To an extent, a new editor’s job is like that of a captain of an oil tanker. Changing direction takes time and that is assuming that a change of direction is even desired. As such, one month in, it’s not yet clear whether O’Neill will continue along the lines of his predecessor, or strike out in new directions. If it is to change direction, then the Irish Times needs to cultivate new voices, and avoid the old reliables. It was striking, for example, that after the Citizens’ Assembly built a new paradignm for the Irish abortion debate, the first ‘Inside Politics’ Podcast turned to Breda O’Brien and Cora Sherlock to explain why the recommendations weren’t a runner, rather than seeking out new voices who might explain how the Assembly arrived at its conclusions.  It is a long time since the ‘dream line-up’ of Fintan O’Toole, John Waters and Nuala O’Faoláin led the national discourse.

One of the most unusual aspects of the new regime is the appointment of O’Sullivan to cover environment, agriculture and science beats.

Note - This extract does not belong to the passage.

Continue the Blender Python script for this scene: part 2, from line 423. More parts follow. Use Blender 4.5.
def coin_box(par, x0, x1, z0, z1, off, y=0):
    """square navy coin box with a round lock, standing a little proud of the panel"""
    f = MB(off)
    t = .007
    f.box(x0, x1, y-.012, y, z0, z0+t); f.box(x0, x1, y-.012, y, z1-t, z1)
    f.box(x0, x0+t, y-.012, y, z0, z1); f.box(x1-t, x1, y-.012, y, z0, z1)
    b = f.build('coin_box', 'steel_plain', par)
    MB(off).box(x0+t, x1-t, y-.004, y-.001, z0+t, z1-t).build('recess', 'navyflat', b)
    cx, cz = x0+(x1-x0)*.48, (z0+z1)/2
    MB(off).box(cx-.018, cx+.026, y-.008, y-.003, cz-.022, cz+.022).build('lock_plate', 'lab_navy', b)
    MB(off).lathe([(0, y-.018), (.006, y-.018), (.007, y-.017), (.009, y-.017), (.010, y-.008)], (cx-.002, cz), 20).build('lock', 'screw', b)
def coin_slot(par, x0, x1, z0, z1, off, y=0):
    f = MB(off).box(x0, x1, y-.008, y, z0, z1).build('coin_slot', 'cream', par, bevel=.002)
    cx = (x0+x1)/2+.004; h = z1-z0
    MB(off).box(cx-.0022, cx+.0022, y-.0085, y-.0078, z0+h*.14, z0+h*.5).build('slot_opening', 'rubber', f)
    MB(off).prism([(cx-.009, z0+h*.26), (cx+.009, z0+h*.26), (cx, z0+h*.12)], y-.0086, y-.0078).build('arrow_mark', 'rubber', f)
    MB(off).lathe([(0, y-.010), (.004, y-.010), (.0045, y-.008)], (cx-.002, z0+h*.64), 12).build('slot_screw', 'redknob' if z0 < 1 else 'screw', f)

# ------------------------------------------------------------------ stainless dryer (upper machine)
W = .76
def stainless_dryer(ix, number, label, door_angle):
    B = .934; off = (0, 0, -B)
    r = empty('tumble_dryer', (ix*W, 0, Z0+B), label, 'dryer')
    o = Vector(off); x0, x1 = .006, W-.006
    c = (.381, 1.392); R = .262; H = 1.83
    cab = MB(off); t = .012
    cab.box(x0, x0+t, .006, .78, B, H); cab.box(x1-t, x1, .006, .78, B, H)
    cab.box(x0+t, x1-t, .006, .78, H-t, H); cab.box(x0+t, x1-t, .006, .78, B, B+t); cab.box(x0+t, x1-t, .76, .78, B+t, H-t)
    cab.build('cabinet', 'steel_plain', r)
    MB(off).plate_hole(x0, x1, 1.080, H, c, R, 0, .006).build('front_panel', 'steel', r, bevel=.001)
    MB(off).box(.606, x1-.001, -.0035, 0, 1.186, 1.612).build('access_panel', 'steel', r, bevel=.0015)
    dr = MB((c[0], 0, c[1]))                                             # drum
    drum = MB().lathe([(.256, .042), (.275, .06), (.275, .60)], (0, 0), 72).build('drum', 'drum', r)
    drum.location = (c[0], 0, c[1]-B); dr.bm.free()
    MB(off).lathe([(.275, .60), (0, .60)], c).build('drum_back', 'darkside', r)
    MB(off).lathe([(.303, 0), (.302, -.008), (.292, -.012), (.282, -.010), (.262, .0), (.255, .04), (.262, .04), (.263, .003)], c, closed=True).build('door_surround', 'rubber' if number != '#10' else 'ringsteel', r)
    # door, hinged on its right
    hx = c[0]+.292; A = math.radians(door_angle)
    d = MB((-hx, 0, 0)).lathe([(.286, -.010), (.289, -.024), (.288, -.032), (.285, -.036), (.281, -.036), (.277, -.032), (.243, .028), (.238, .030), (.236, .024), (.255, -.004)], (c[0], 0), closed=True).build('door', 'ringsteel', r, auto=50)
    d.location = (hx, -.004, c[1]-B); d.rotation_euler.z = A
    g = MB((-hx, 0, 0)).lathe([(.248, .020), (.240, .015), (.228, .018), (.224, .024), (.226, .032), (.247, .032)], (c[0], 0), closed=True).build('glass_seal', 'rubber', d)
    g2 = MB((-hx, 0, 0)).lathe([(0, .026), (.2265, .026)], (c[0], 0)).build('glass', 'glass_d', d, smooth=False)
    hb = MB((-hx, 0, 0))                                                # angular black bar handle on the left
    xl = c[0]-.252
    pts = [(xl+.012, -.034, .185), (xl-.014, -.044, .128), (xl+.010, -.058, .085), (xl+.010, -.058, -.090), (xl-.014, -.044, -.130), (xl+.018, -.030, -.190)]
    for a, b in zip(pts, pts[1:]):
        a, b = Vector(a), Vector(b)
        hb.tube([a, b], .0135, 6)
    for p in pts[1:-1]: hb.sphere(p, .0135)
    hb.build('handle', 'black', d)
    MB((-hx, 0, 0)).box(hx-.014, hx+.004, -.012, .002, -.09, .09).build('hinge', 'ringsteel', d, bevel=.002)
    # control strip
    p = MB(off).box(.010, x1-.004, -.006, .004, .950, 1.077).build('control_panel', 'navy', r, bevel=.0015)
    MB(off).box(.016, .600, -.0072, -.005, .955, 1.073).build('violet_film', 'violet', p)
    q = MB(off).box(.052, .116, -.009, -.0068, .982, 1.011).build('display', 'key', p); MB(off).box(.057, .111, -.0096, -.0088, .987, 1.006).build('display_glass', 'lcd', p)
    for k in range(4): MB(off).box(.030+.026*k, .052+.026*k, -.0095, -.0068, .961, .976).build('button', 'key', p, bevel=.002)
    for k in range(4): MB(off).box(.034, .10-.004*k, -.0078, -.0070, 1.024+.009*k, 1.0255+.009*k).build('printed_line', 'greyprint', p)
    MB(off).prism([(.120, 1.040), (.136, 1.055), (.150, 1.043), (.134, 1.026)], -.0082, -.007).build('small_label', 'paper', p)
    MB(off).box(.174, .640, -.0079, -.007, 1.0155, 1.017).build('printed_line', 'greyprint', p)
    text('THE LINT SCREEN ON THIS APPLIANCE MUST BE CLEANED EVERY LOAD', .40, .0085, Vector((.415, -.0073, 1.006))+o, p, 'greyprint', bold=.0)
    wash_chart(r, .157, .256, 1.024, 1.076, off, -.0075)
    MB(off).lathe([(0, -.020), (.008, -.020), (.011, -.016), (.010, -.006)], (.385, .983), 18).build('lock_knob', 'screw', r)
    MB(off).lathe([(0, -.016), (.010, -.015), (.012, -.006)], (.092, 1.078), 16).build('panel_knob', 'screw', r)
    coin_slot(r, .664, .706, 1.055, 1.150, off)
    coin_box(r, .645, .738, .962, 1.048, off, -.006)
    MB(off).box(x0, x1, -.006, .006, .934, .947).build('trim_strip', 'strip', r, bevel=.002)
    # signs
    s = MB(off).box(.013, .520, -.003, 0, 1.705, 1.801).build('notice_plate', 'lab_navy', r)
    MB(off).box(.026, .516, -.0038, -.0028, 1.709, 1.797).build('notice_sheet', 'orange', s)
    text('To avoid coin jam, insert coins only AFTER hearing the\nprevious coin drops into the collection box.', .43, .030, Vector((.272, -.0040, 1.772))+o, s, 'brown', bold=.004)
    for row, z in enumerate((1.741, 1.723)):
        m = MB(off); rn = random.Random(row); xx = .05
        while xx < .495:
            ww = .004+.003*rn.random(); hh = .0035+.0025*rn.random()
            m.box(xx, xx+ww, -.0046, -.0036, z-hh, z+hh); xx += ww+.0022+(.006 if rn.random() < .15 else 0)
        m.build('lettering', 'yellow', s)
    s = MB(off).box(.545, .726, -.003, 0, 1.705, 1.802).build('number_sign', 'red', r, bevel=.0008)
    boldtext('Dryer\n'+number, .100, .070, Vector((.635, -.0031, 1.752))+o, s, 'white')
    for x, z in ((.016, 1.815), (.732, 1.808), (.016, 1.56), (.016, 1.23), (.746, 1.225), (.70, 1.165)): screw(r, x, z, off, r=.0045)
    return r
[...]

Previous editors have moved on to pastures new, giving their successors space to carve out their own paths. Conor Brady went to work for the Garda Ombudsman’s office, while Geraldine Kennedy is now teaching journalism in Limerick. It remains to be seem whether the new arrangement, with both O’Neill and his predecessor still in the same building – described by one observer as “like having two Popes around the place” – will work out in the long term. A greater problem for this Vatican is that its congregation no longer seems willing to follow its ex cathedra pronouncements.